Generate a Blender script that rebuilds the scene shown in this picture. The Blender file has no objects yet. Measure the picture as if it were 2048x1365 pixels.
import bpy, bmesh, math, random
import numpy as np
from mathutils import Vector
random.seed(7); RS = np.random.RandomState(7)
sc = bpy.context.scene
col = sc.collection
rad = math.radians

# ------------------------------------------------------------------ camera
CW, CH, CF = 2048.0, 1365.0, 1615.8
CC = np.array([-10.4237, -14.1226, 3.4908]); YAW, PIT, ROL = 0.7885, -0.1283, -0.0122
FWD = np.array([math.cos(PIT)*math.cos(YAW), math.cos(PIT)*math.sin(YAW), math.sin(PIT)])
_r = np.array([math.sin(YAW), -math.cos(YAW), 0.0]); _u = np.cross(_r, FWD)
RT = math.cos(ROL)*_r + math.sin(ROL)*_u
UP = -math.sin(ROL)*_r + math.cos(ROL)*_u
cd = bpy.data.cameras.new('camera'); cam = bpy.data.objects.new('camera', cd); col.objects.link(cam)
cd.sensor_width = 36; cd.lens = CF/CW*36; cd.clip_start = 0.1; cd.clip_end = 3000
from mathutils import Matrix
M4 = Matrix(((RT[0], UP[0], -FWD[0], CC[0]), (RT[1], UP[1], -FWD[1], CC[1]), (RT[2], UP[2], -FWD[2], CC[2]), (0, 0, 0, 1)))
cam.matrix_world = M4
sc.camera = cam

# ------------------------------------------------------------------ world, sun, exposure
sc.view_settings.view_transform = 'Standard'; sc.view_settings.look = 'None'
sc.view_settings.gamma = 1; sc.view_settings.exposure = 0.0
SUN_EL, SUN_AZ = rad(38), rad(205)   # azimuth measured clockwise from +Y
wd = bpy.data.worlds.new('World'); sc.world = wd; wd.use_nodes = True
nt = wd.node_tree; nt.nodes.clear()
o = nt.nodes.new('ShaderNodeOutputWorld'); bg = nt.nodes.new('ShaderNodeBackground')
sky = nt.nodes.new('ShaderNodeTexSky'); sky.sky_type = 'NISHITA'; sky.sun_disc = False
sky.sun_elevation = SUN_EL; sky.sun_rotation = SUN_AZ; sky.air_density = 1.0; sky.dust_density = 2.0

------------

Copy out every line of the data above, exactly as given.

Generate a Blender script that rebuilds the scene shown in this picture. The Blender file has no objects yet. Measure the picture as if it were 2048x1365 pixels.
import bpy, bmesh, math, random
import numpy as np
from mathutils import Vector
random.seed(7); RS = np.random.RandomState(7)
sc = bpy.context.scene
col = sc.collection
rad = math.radians

# ------------------------------------------------------------------ camera
CW, CH, CF = 2048.0, 1365.0, 1615.8
CC = np.array([-10.4237, -14.1226, 3.4908]); YAW, PIT, ROL = 0.7885, -0.1283, -0.0122
FWD = np.array([math.cos(PIT)*math.cos(YAW), math.cos(PIT)*math.sin(YAW), math.sin(PIT)])
_r = np.array([math.sin(YAW), -math.cos(YAW), 0.0]); _u = np.cross(_r, FWD)
RT = math.cos(ROL)*_r + math.sin(ROL)*_u
UP = -math.sin(ROL)*_r + math.cos(ROL)*_u
cd = bpy.data.cameras.new('camera'); cam = bpy.data.objects.new('camera', cd); col.objects.link(cam)
cd.sensor_width = 36; cd.lens = CF/CW*36; cd.clip_start = 0.1; cd.clip_end = 3000
from mathutils import Matrix
M4 = Matrix(((RT[0], UP[0], -FWD[0], CC[0]), (RT[1], UP[1], -FWD[1], CC[1]), (RT[2], UP[2], -FWD[2], CC[2]), (0, 0, 0, 1)))
cam.matrix_world = M4
sc.camera = cam

# ------------------------------------------------------------------ world, sun, exposure
sc.view_settings.view_transform = 'Standard'; sc.view_settings.look = 'None'
sc.view_settings.gamma = 1; sc.view_settings.exposure = 0.0
SUN_EL, SUN_AZ = rad(38), rad(205)   # azimuth measured clockwise from +Y
wd = bpy.data.worlds.new('World'); sc.world = wd; wd.use_nodes = True
nt = wd.node_tree; nt.nodes.clear()
o = nt.nodes.new('ShaderNodeOutputWorld'); bg = nt.nodes.new('ShaderNodeBackground')
sky = nt.nodes.new('ShaderNodeTexSky'); sky.sky_type = 'NISHITA'; sky.sun_disc = False
sky.sun_elevation = SUN_EL; sky.sun_rotation = SUN_AZ; sky.air_density = 1.0; sky.dust_density = 2.0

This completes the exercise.